The Cover-Up Is the Confession

A genuine investigation does not destroy evidence. It does not strong-arm witnesses. It does not classify documents for sixty years.

The Warren Commission was chaired by former CIA Director Allen Dulles — the very man Kennedy had fired. Let that sink in. The man Kennedy sacked for the Bay of Pigs failure was put in charge of investigating Kennedy's murder. Dulles actively steered the commission away from CIA connections.

When the House Select Committee on Assassinations reinvestigated in 1979, it concluded — officially, on the record — that Kennedy was "probably assassinated as a result of a conspiracy." It found acoustic evidence of a second shooter on the grassy knoll. It found that the CIA had withheld information. It found that Oswald had associations with figures connected to organised crime and intelligence operations.

That finding has never been overturned. It simply stopped being reported.
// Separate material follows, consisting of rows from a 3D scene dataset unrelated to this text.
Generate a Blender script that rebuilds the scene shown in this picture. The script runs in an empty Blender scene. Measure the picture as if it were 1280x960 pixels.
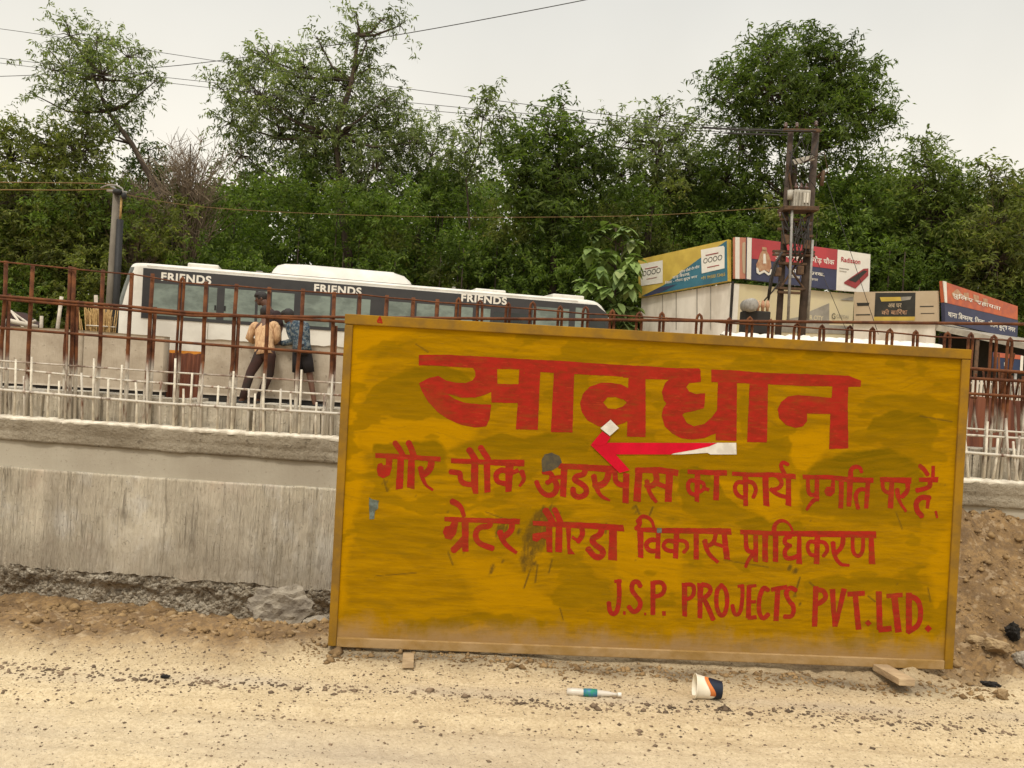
import bpy, bmesh, math, random
import numpy as np
from mathutils import Vector, Matrix
from math import radians

SC = bpy.context.scene
COL = SC.collection
random.seed(7)
RNG = np.random.default_rng(11)

# ------------------------------------------------------------------ camera
F = 1000.0                      # focal length in photo pixels (1280 wide)
ROLL, PITCH, EYE = radians(3.3), radians(1.0), 1.12
FWD = Vector((0, math.cos(PITCH), -math.sin(PITCH)))
_r0 = Vector((1, 0, 0)); _u0 = _r0.cross(FWD)
RGT = _r0 * math.cos(ROLL) + _u0 * math.sin(ROLL)
UPV = -_r0 * math.sin(ROLL) + _u0 * math.cos(ROLL)
CAMP = Vector((0, 0, EYE))
cd = bpy.data.cameras.new('camera'); cd.sensor_fit = 'HORIZONTAL'; cd.sensor_width = 36
cd.lens = 36 * F / 1280; cd.clip_start = 0.05; cd.clip_end = 2000
co = bpy.data.objects.new('camera', cd); COL.objects.link(co)
M3 = Matrix((RGT, UPV, -FWD)).transposed()
co.matrix_world = Matrix.Translation(CAMP) @ M3.to_4x4()
SC.camera = co

# ------------------------------------------------------------------ light
SUN_EL, SUN_AZ = radians(58), radians(196)      # azimuth measured from +Y clockwise
w = bpy.data.worlds.new('World'); SC.world = w; w.use_nodes = True
nt = w.node_tree; nt.nodes.clear()
out = nt.nodes.new('ShaderNodeOutputWorld'); bg = nt.nodes.new('ShaderNodeBackground')
sky = nt.nodes.new('ShaderNodeTexSky'); sky.sky_type = 'NISHITA'; sky.sun_disc = False
sky.sun_elevation = SUN_EL; sky.sun_rotation = SUN_AZ; sky.dust_density = 6; sky.air_density = 1.0; sky.ozone_density = 1.0
hsv = nt.nodes.new('ShaderNodeHueSaturation'); hsv.inputs['Saturation'].default_value = 0.10
tc = nt.nodes.new('ShaderNodeTexCoord')
sep = nt.nodes.new('ShaderNodeSeparateXYZ')
ramp = nt.nodes.new('ShaderNodeValToRGB')       # overcast: an even veil, brighter overhead
e = ramp.color_ramp.elements
e[0].position = 0.0; e[0].color = (8.5, 7.85, 6.5, 1)
e[1].position = 1.0; e[1].color = (15.5, 15.2, 14.6, 1)
k = ramp.color_ramp.elements.new(0.20); k.color = (8.35, 7.9, 6.9, 1)
k = ramp.color_ramp.elements.new(0.42); k.color = (6.5, 6.4, 5.95, 1)
k = ramp.color_ramp.elements.new(0.6); k.color = (11.0, 10.8, 10.2, 1)
nz = nt.nodes.new('ShaderNodeTexNoise'); nz.inputs['Scale'].default_value = 2.6; nz.inputs['Detail'].default_value = 4
mr = nt.nodes.new('ShaderNodeMapRange'); mr.inputs[1].default_value = 0.3; mr.inputs[2].default_value = 0.7; mr.inputs[3].default_value = 0.92; mr.inputs[4].default_value = 1.05
mx = nt.nodes.new('ShaderNodeMix'); mx.data_type = 'RGBA'; mx.inputs[0].default_value = 0.92
mul = nt.nodes.new('ShaderNodeMix'); mul.data_type = 'RGBA'; mul.blend_type = 'MULTIPLY'; mul.inputs[0].default_value = 1
L = nt.links.new
L(tc.outputs['Generated'], sep.inputs[0]); L(sep.outputs['Z'], ramp.inputs[0])
L(tc.outputs['Generated'], nz.inputs['Vector']); L(nz.outputs[0], mr.inputs[0])
L(sky.outputs[0], hsv.inputs['Color']); L(hsv.outputs[0], mx.inputs[6]); L(ramp.outputs[0], mx.inputs[7])
L(mx.outputs[2], mul.inputs[6]); L(mr.outputs[0], mul.inputs[7]); L(mul.outputs[2], bg.inputs[0])
bg.inputs[1].default_value = 0.10
L(bg.outputs[0], out.inputs[0])

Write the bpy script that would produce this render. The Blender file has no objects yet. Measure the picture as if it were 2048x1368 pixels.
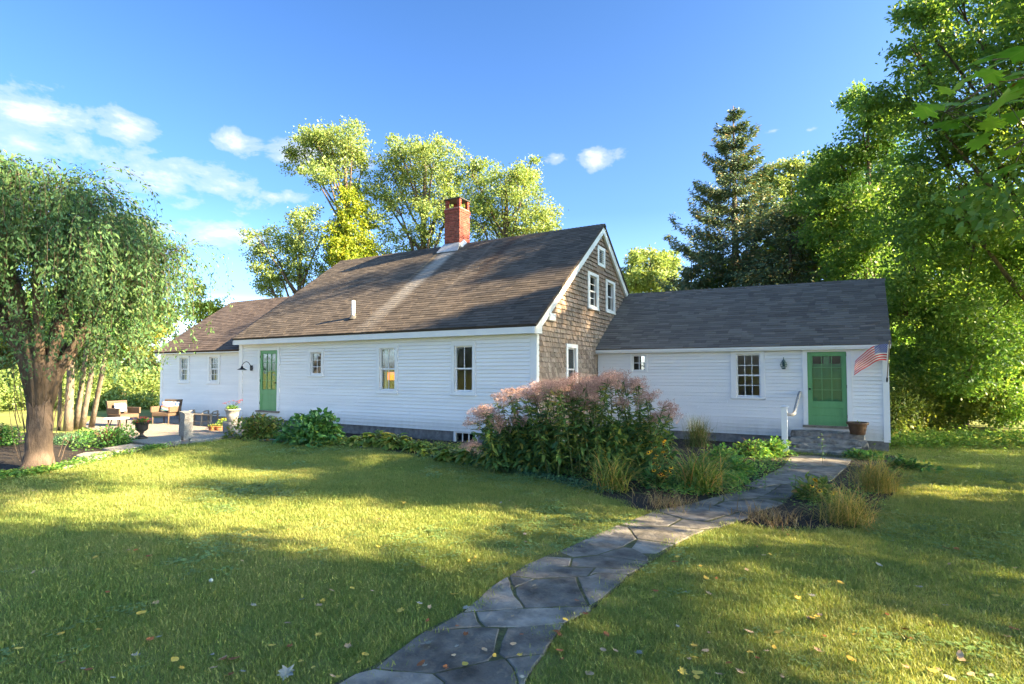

The 2025 document releases, trumpeted as full disclosure, still contained redactions. After sixty years, someone is still protecting something — or someone's legacy.

The Verdict of Evidence

The Israel theory has no documents, no witnesses, no chain of evidence. It is antisemitic pattern-matching dressed as research.

The CIA/deep state theory has: a documented FBI memo placing Bush at the CIA in November 1963; a deathbed confession from a CIA insider naming specific officers; congressional findings of probable conspiracy; a cover-up commission chaired by the fired CIA director; the silencing of every material witness within months of the murder; and sixty years of classified documents that powerful people are still fighting to keep hidden.

Kennedy threatened the CIA's existence, the military-industrial economy, and the ambitions of men who believed they — not elected presidents — were the permanent government of the United States.

They were right. They proved it in Dallas.

And George Bush — the man with no memory of that day — went on to run the CIA, serve as Vice President, and become President of the United States.

History, they say, is written by the victors.

Based on declassified documents, congressional testimony, and recorded witness statements.